===== Data section =====

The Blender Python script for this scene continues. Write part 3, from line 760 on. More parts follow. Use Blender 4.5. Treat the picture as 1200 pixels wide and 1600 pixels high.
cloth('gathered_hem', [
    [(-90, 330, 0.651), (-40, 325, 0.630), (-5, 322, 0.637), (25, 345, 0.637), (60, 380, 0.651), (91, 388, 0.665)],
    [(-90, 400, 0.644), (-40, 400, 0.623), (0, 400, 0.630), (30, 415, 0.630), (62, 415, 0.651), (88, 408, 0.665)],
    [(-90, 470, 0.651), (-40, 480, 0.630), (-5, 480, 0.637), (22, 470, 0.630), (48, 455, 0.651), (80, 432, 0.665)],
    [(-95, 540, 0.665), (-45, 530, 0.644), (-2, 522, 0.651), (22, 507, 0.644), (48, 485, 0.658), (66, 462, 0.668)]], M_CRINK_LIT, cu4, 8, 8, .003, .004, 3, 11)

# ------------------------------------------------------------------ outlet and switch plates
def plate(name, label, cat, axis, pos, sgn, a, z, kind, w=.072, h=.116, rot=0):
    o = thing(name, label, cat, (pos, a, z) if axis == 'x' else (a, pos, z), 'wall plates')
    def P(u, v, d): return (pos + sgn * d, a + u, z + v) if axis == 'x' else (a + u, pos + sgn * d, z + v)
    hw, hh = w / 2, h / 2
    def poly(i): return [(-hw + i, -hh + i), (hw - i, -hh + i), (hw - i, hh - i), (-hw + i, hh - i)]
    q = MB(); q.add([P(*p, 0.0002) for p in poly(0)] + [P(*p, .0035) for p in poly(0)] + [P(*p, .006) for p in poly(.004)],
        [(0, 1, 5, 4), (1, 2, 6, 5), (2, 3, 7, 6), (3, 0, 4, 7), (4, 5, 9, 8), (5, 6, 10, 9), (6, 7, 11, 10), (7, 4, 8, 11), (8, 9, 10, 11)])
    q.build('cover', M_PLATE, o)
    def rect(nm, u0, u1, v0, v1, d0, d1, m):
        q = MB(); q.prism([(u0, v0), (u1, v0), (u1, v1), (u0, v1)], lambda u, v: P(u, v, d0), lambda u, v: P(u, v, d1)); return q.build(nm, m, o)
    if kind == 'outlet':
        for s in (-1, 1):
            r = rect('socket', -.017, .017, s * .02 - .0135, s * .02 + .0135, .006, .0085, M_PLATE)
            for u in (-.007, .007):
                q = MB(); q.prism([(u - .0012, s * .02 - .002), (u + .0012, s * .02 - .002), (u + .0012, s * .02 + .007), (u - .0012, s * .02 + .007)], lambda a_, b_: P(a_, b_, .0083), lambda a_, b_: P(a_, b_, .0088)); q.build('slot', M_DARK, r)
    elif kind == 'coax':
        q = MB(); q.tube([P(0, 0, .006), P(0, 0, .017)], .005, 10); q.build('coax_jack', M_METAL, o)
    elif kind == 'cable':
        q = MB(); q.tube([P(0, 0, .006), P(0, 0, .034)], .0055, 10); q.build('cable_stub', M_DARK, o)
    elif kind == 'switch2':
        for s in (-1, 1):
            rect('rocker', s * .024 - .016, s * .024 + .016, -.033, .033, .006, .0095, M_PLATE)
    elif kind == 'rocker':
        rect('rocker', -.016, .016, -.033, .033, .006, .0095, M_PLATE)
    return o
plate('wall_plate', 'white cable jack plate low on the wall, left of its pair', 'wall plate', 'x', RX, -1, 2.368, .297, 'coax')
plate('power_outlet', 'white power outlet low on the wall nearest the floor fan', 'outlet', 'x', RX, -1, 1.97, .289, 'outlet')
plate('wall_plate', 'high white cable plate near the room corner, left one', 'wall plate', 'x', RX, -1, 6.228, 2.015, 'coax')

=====

Directive - Quote the listing word for word from its first line through the line in which "8, .003, .004, 3, 11)" appears.

Task response -
The Blender Python script for this scene continues. Write part 3, from line 760 on. More parts follow. Use Blender 4.5. Treat the picture as 1200 pixels wide and 1600 pixels high.
cloth('gathered_hem', [
    [(-90, 330, 0.651), (-40, 325, 0.630), (-5, 322, 0.637), (25, 345, 0.637), (60, 380, 0.651), (91, 388, 0.665)],
    [(-90, 400, 0.644), (-40, 400, 0.623), (0, 400, 0.630), (30, 415, 0.630), (62, 415, 0.651), (88, 408, 0.665)],
    [(-90, 470, 0.651), (-40, 480, 0.630), (-5, 480, 0.637), (22, 470, 0.630), (48, 455, 0.651), (80, 432, 0.665)],
    [(-95, 540, 0.665), (-45, 530, 0.644), (-2, 522, 0.651), (22, 507, 0.644), (48, 485, 0.658), (66, 462, 0.668)]], M_CRINK_LIT, cu4, 8, 8, .003, .004, 3, 11)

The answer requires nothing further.